O União Brasil vai ter candidato para presidência da Câmara dos Deputados e para o Senado em 2025?

O União Brasil deseja ter candidato a presidente da Câmara e do Senado. Nós temos dois nomes que despontam com muita força nas Casas. Na Câmara dos Deputados, o líder da bancada, Elmar Nascimento, e no Senado Federal, o senador Davi Alcolumbre. Eu era presidente do Democratas quando o partido conseguiu eleger, ao mesmo tempo, Rodrigo Maia e Davi Alcolumbre. Então, o fato de serem ambos do mesmo partido não traz nenhum impedimento para que se viabilize uma vitória nas Casas, porque a dinâmica das eleições é muito diferente. Pesa menos esse contexto de articulação partidária, e pesa muito mais a correlação de forças internas de cada Casa.

Os dois candidatos do União Brasil vão ter o apoio do governo Lula?

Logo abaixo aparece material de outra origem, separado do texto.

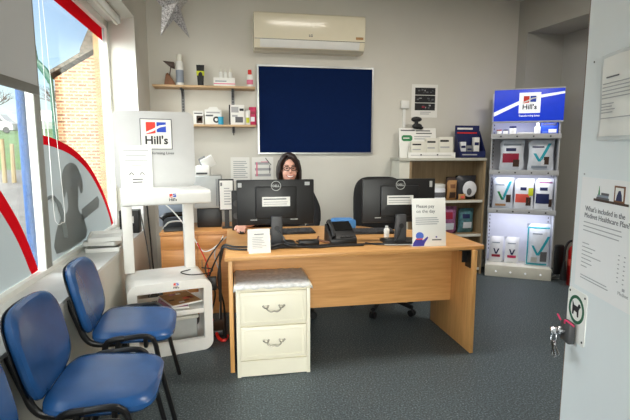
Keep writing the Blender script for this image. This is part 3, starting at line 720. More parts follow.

Ambos pretendem ser candidatos da Casa. Ambos têm dialogado com o governo. Tanto o senador Davi no Senado quanto o deputado Elmar na Câmara. Eu não vejo motivos para que o governo possa ficar contra eles. Não há nenhuma razão concreta e objetiva para que o governo faça oposição a eles. Agora, essa eleição, na minha opinião, não passa pela vontade do governo. O governo tem um peso, claro, sempre vai ter, porém, não é a vontade do governo que vai determinar o próximo presidente da Câmara e do Senado.

Quais são as metas do União Brasil na eleição deste ano?

Nós estamos focados com atenção especial nas capitais. É provável que o partido tenha candidatos a prefeito em 12 capitais do país. Tenho conversado muito com esses pré-candidatos para dar suporte e orientação, levando a experiência que eu vivi aqui em Salvador. Vamos ter agora uma agenda de eventos em algumas capitais de apoio a esses pré-candidatos. Nosso foco prioritário é qualitativo, e não necessariamente quantitativo. A gente debateu muito isso. Acho que vão ter partidos que disputam conosco o mesmo campo político, que estão mais focados em quantidade. Nós estamos voltados à qualidade. Por isso, é que a nossa atenção especial está voltada para as capitais. Com isso, o partido ganha musculatura e visibilidade para um projeto futuro presidencial.